I don’t know if that clears anything up, but it might let you have a better idea of what questions to ask to clear things up.
Lib
This is precisely where I stand, which is a very wishy-washy uncommitted position, I know, but I’ve seen no way out of it. I have, however, chosen a side from which to phrase my terms which is, in my estimation, most parsimonous and that is to go on as if no mind-independent reality existed. I do not, however, wish to assert that it does not; I simply do not feel the answer one way or another impacts “what we can know and how we know it.” Much like the Michaelson Morley experiment didn’t disprove the existence of aether, it only showed that light is not a vibration of it: aether did not account for light’s behavior, so we stopped considering it. We adopted a position that aether is a mistake, but truly we haven’t ruled it out completely, we just no longer feel it has an explanatory role.
I go back and forth on the essence/existence question because I (already) only consider transcendental objects as “existing”, and they have no essence which is not simply an intersubjective construct (i.e. essence and existence are the same thing; describing one entails the other).

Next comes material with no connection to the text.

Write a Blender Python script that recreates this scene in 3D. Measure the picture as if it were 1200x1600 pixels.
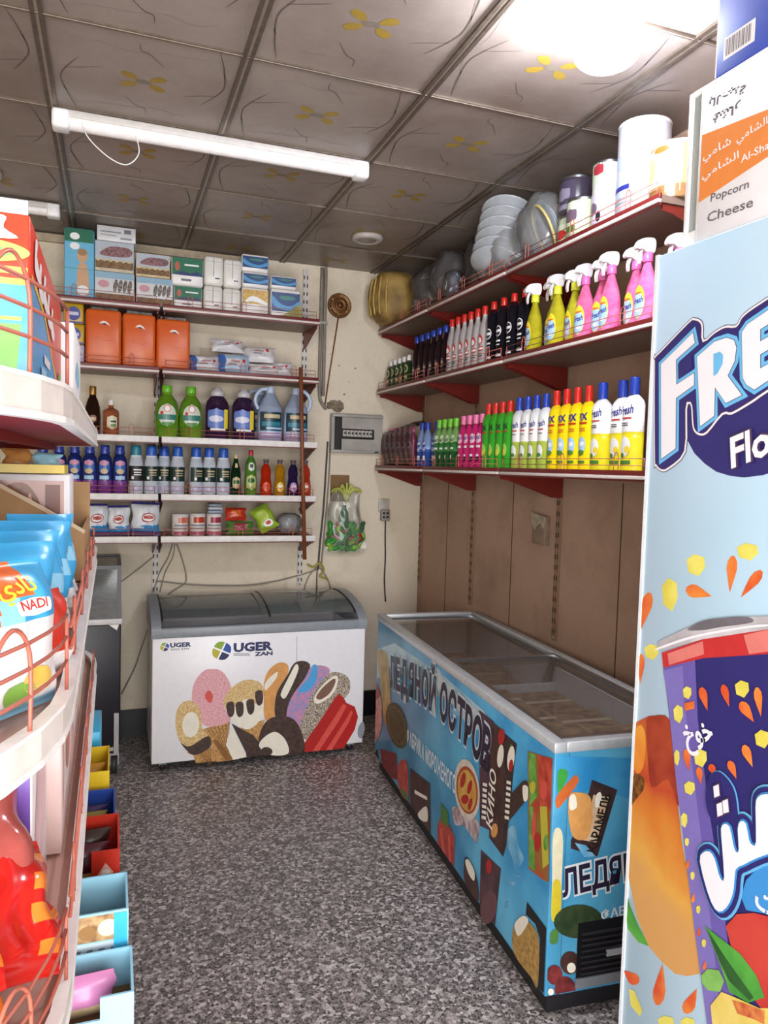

However, in the past few months I have been considering a kind of platonic “realism” wherein the platonic “realm” is simply the realm of possibility, in which case essence (which is in this case possibility) does indeed precede existence (except that this is still a mind-correlative realm which is why I put realism in quotes). Like I said, it is something I’m thinking through now and have been for a while, but I am finding a great deal of comfort in using “pure” possibility as the foundation for actuality and investigation (e.g. when we investigate and find we were wrong yet fail to find out what is right, what were we “really” investigating?). One problem I have with it is based on Hume’s presentation of “ideas”. If you know what I’m referring to here then you could see instantly why I might have problems with essence preceding existence. But in any discussion of epistemology, I stick to explanatory angles rather than ontological commitments, so perhaps it is a sidetrack.